Optimal boundary control of a simplified Ericksen--Leslie system for nematic liquid crystal flows in $2D$

TL;DR

This paper studies an optimal boundary control problem for a 2D simplified Ericksen--Leslie system modeling nematic liquid crystal flows, establishing existence, differentiability, and optimality conditions for controls.

Contribution

It introduces the first analysis of optimal boundary controls for a simplified Ericksen--Leslie system, including existence and optimality conditions.

Findings

Existence of optimal boundary controls proven.

Control-to-state operator shown to be Fréchet differentiable.

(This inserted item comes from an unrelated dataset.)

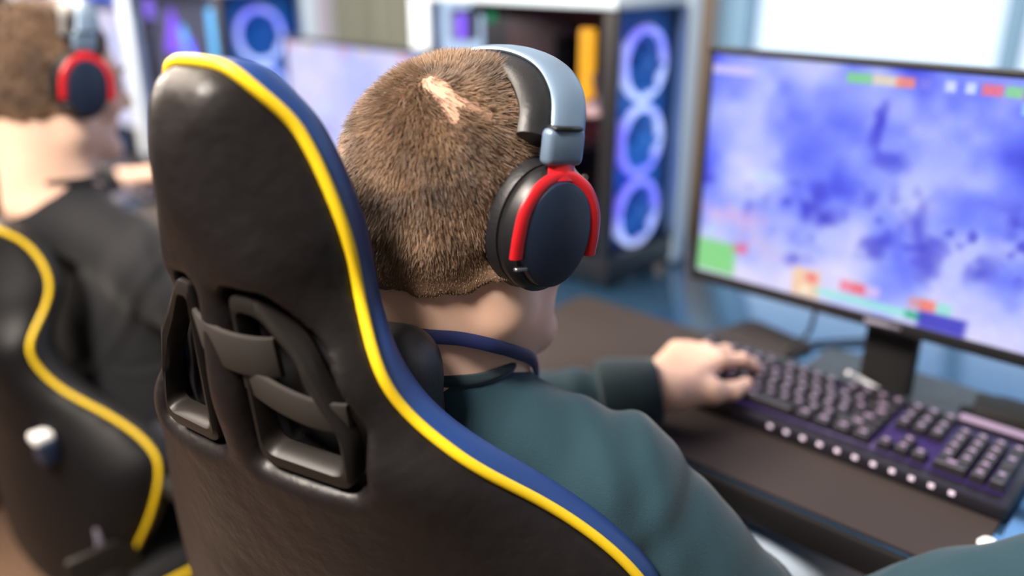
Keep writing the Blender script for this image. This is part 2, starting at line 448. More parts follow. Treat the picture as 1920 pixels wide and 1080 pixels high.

First-order necessary optimality conditions derived.

Abstract

In this paper, we investigate an optimal boundary control problem for a two dimensional simplified Ericksen--Leslie system modelling the incompressible nematic liquid crystal flows. The hydrodynamic system consists of the Navier--Stokes equations for the fluid velocity coupled with a convective Ginzburg--Landau type equation for the averaged molecular orientation. The fluid velocity is assumed to satisfy a no-slip boundary condition, while the molecular orientation is subject to a time-dependent Dirichlet boundary condition that corresponds to the strong anchoring condition for liquid crystals. We first establish the existence of optimal boundary controls. Then we show that the control-to-state operator is Fr\'echet differentiable between appropriate Banach spaces and derive first-order necessary optimality conditions in terms of a variational inequality involving the adjoint state variables.